::: Raw data :::

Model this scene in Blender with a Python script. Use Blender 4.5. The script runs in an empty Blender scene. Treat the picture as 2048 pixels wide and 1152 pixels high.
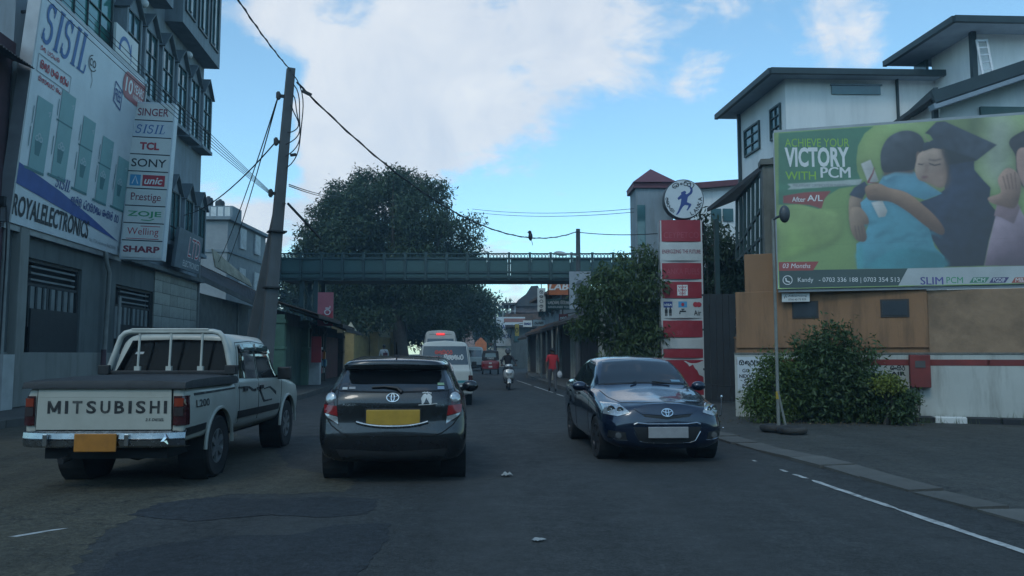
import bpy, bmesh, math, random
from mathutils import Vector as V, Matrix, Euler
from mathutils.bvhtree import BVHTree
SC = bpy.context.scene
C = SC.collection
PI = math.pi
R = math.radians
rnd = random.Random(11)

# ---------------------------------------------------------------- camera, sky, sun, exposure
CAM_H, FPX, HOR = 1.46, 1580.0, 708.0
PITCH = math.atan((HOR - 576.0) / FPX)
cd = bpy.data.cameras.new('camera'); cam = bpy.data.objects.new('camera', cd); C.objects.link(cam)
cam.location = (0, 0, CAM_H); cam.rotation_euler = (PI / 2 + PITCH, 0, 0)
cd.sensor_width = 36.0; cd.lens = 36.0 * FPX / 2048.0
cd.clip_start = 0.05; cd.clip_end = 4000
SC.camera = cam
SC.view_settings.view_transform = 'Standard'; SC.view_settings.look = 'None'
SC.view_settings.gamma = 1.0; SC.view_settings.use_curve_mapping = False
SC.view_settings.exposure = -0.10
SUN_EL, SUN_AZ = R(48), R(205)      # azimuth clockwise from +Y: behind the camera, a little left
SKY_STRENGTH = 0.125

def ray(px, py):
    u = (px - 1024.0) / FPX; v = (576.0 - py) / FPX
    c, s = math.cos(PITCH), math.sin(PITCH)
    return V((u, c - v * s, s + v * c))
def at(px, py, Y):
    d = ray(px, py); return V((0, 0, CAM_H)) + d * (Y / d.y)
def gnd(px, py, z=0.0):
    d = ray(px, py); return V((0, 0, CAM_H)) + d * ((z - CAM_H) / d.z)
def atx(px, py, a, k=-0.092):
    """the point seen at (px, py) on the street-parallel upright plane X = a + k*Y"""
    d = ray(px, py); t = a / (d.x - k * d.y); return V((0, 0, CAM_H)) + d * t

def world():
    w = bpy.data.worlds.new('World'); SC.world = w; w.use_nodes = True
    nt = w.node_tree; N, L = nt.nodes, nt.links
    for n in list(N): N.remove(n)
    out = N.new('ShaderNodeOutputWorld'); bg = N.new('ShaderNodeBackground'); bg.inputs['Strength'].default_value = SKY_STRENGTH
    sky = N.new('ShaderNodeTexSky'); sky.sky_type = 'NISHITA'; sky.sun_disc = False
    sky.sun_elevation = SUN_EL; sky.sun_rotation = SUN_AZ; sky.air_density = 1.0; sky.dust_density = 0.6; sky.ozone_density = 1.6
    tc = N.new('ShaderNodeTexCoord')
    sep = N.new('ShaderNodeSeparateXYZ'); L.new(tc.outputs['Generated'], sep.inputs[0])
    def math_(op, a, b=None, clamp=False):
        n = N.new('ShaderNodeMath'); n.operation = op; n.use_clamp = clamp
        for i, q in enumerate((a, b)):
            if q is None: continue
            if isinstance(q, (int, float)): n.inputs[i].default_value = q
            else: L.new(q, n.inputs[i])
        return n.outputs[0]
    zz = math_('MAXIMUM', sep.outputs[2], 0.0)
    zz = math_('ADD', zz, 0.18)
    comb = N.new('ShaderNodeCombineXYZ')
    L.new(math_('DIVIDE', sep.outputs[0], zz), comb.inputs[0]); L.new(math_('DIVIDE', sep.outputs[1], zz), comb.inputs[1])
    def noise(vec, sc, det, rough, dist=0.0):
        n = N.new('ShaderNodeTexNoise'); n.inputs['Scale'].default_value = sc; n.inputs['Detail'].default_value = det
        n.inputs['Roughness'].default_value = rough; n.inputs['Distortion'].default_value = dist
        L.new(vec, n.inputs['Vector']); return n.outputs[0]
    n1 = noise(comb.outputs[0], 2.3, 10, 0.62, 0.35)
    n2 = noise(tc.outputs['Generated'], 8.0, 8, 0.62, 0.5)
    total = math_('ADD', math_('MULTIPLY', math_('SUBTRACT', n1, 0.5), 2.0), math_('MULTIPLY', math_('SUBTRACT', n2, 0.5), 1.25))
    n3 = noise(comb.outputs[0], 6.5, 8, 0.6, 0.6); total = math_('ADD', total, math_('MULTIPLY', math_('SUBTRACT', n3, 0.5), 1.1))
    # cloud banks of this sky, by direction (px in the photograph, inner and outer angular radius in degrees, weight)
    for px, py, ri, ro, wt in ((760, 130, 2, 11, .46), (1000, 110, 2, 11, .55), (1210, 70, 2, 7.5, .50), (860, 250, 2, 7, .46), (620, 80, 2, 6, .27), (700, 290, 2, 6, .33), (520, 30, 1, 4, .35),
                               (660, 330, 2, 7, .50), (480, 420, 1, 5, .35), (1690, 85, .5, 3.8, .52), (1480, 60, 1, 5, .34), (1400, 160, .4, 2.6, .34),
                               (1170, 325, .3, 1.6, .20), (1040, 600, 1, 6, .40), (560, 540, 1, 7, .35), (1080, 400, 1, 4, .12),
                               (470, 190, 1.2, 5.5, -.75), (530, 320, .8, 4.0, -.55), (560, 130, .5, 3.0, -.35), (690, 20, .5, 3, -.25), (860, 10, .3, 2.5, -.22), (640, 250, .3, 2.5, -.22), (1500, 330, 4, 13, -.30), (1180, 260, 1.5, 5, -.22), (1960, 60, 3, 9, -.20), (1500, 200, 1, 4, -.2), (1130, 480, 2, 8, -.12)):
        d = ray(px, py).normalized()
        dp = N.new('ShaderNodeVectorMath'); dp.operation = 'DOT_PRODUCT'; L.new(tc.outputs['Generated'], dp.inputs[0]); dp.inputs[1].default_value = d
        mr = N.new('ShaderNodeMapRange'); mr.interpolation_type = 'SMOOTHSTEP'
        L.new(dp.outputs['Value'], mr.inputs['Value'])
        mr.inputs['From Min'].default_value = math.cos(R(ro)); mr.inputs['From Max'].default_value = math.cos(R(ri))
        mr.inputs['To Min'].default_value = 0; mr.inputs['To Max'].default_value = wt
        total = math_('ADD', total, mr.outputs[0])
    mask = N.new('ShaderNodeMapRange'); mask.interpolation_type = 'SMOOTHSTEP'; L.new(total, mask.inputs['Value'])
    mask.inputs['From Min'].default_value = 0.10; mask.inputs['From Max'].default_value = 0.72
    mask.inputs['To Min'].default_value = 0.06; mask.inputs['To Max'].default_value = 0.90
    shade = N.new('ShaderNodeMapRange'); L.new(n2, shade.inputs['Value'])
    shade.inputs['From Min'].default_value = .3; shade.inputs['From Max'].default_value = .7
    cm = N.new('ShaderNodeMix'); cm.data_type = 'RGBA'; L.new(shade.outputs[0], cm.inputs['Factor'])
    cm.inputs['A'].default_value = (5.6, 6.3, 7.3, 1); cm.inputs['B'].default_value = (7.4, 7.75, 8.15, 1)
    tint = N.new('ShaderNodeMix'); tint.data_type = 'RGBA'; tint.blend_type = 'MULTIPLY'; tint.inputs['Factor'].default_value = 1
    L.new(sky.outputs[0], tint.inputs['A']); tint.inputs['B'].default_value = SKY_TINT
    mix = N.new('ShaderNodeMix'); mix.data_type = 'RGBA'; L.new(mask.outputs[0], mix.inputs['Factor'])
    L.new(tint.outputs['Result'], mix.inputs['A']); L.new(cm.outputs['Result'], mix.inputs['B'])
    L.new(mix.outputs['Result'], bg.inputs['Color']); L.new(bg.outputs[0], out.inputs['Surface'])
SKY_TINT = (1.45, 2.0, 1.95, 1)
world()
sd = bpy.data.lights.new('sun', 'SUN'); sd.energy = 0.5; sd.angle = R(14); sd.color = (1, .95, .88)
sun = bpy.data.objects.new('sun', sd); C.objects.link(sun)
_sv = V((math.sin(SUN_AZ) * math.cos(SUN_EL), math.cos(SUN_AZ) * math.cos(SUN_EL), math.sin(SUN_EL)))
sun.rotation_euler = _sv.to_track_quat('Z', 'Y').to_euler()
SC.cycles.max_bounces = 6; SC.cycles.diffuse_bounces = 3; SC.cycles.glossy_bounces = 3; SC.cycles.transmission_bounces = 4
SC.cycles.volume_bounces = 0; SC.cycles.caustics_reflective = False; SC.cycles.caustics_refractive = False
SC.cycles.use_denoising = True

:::

◆ Task goal: Leave out the pictures and repeat the lines from the start of the material through the line with "rnd = random.Random(11)", inclusive.

◆ Result:
Model this scene in Blender with a Python script. Use Blender 4.5. The script runs in an empty Blender scene. Treat the picture as 2048 pixels wide and 1152 pixels high.
import bpy, bmesh, math, random
from mathutils import Vector as V, Matrix, Euler
from mathutils.bvhtree import BVHTree
SC = bpy.context.scene
C = SC.collection
PI = math.pi
R = math.radians
rnd = random.Random(11)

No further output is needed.